═══ Raw records ═══

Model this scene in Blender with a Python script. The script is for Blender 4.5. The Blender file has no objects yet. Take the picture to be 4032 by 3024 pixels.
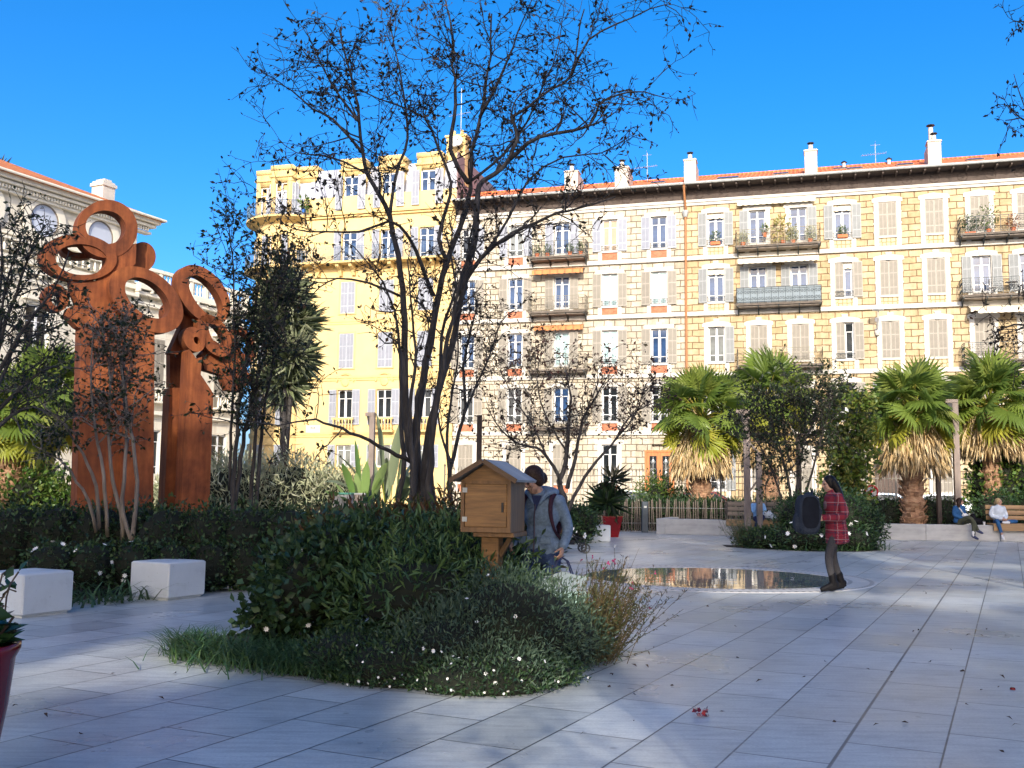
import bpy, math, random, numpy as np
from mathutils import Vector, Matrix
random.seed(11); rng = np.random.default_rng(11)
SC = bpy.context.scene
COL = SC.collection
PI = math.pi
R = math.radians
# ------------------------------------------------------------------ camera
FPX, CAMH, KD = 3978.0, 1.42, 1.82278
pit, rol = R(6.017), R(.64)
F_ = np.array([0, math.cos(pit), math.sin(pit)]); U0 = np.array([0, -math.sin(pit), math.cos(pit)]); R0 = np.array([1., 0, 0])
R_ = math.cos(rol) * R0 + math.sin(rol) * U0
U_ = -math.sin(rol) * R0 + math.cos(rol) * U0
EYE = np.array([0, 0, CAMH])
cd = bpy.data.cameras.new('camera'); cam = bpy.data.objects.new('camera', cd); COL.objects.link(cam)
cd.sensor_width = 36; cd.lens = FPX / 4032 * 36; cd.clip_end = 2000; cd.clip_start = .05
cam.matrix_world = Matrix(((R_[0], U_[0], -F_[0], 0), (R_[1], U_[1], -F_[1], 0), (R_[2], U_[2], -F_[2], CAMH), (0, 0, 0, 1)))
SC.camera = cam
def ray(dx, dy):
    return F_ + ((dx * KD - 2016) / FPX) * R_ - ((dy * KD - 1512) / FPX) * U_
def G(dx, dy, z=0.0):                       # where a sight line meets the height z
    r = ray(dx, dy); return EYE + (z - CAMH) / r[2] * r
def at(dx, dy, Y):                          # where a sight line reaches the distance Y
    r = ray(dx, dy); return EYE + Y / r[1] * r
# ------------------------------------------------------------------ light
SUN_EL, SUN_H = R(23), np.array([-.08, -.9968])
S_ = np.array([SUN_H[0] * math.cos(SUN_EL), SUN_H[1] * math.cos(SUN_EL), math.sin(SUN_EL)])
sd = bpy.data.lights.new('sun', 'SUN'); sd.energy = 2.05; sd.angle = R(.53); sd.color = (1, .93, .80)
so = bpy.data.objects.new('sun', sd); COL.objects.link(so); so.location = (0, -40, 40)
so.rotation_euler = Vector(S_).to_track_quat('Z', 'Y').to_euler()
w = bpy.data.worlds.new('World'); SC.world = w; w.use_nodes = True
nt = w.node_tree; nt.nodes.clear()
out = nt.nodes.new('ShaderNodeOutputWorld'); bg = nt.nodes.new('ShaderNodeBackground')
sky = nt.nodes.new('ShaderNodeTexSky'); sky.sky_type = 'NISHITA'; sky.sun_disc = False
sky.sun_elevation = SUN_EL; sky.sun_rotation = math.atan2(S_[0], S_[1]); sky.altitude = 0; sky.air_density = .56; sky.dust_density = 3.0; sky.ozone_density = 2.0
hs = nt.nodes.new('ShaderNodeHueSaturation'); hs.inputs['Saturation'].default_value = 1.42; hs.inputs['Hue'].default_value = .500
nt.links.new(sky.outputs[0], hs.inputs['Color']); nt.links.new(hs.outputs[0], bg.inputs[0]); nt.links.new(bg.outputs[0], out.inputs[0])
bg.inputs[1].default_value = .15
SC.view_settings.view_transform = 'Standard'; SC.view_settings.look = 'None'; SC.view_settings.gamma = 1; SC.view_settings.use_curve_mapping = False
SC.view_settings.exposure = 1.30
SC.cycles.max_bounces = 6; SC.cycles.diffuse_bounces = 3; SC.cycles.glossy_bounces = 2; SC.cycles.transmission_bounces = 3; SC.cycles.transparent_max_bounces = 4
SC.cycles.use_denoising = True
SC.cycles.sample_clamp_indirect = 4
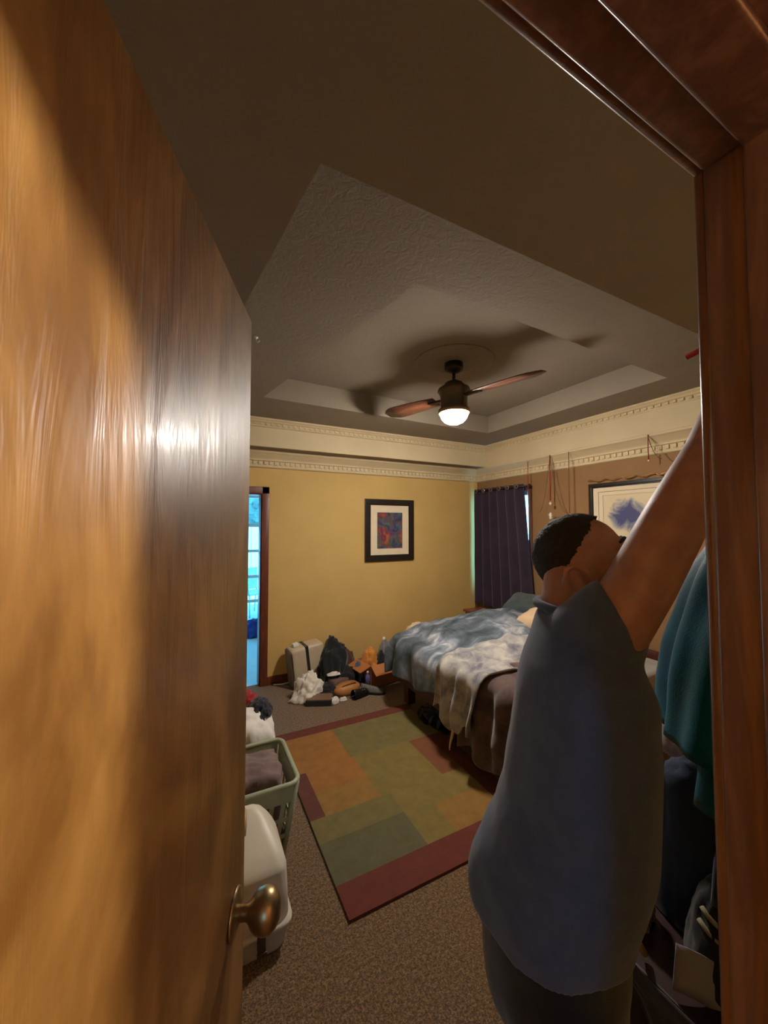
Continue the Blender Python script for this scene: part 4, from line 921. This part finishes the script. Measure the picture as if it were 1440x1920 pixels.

═══

*Given exercise*. Restate each of the entries above word for word and skip every image.

*Result for this exercise*.
Model this scene in Blender with a Python script. The script is for Blender 4.5. The Blender file has no objects yet. Take the picture to be 4032 by 3024 pixels.
import bpy, math, random, numpy as np
from mathutils import Vector, Matrix
random.seed(11); rng = np.random.default_rng(11)
SC = bpy.context.scene
COL = SC.collection
PI = math.pi
R = math.radians
# ------------------------------------------------------------------ camera
FPX, CAMH, KD = 3978.0, 1.42, 1.82278
pit, rol = R(6.017), R(.64)
F_ = np.array([0, math.cos(pit), math.sin(pit)]); U0 = np.array([0, -math.sin(pit), math.cos(pit)]); R0 = np.array([1., 0, 0])
R_ = math.cos(rol) * R0 + math.sin(rol) * U0
U_ = -math.sin(rol) * R0 + math.cos(rol) * U0
EYE = np.array([0, 0, CAMH])
cd = bpy.data.cameras.new('camera'); cam = bpy.data.objects.new('camera', cd); COL.objects.link(cam)
cd.sensor_width = 36; cd.lens = FPX / 4032 * 36; cd.clip_end = 2000; cd.clip_start = .05
cam.matrix_world = Matrix(((R_[0], U_[0], -F_[0], 0), (R_[1], U_[1], -F_[1], 0), (R_[2], U_[2], -F_[2], CAMH), (0, 0, 0, 1)))
SC.camera = cam
def ray(dx, dy):
    return F_ + ((dx * KD - 2016) / FPX) * R_ - ((dy * KD - 1512) / FPX) * U_
def G(dx, dy, z=0.0):                       # where a sight line meets the height z
    r = ray(dx, dy); return EYE + (z - CAMH) / r[2] * r
def at(dx, dy, Y):                          # where a sight line reaches the distance Y
    r = ray(dx, dy); return EYE + Y / r[1] * r
# ------------------------------------------------------------------ light
SUN_EL, SUN_H = R(23), np.array([-.08, -.9968])
S_ = np.array([SUN_H[0] * math.cos(SUN_EL), SUN_H[1] * math.cos(SUN_EL), math.sin(SUN_EL)])
sd = bpy.data.lights.new('sun', 'SUN'); sd.energy = 2.05; sd.angle = R(.53); sd.color = (1, .93, .80)
so = bpy.data.objects.new('sun', sd); COL.objects.link(so); so.location = (0, -40, 40)
so.rotation_euler = Vector(S_).to_track_quat('Z', 'Y').to_euler()
w = bpy.data.worlds.new('World'); SC.world = w; w.use_nodes = True
nt = w.node_tree; nt.nodes.clear()
out = nt.nodes.new('ShaderNodeOutputWorld'); bg = nt.nodes.new('ShaderNodeBackground')
sky = nt.nodes.new('ShaderNodeTexSky'); sky.sky_type = 'NISHITA'; sky.sun_disc = False
sky.sun_elevation = SUN_EL; sky.sun_rotation = math.atan2(S_[0], S_[1]); sky.altitude = 0; sky.air_density = .56; sky.dust_density = 3.0; sky.ozone_density = 2.0
hs = nt.nodes.new('ShaderNodeHueSaturation'); hs.inputs['Saturation'].default_value = 1.42; hs.inputs['Hue'].default_value = .500
nt.links.new(sky.outputs[0], hs.inputs['Color']); nt.links.new(hs.outputs[0], bg.inputs[0]); nt.links.new(bg.outputs[0], out.inputs[0])
bg.inputs[1].default_value = .15
SC.view_settings.view_transform = 'Standard'; SC.view_settings.look = 'None'; SC.view_settings.gamma = 1; SC.view_settings.use_curve_mapping = False
SC.view_settings.exposure = 1.30
SC.cycles.max_bounces = 6; SC.cycles.diffuse_bounces = 3; SC.cycles.glossy_bounces = 2; SC.cycles.transmission_bounces = 3; SC.cycles.transparent_max_bounces = 4
SC.cycles.use_denoising = True
SC.cycles.sample_clamp_indirect = 4
Continue the Blender Python script for this scene: part 4, from line 921. This part finishes the script. Measure the picture as if it were 1440x1920 pixels.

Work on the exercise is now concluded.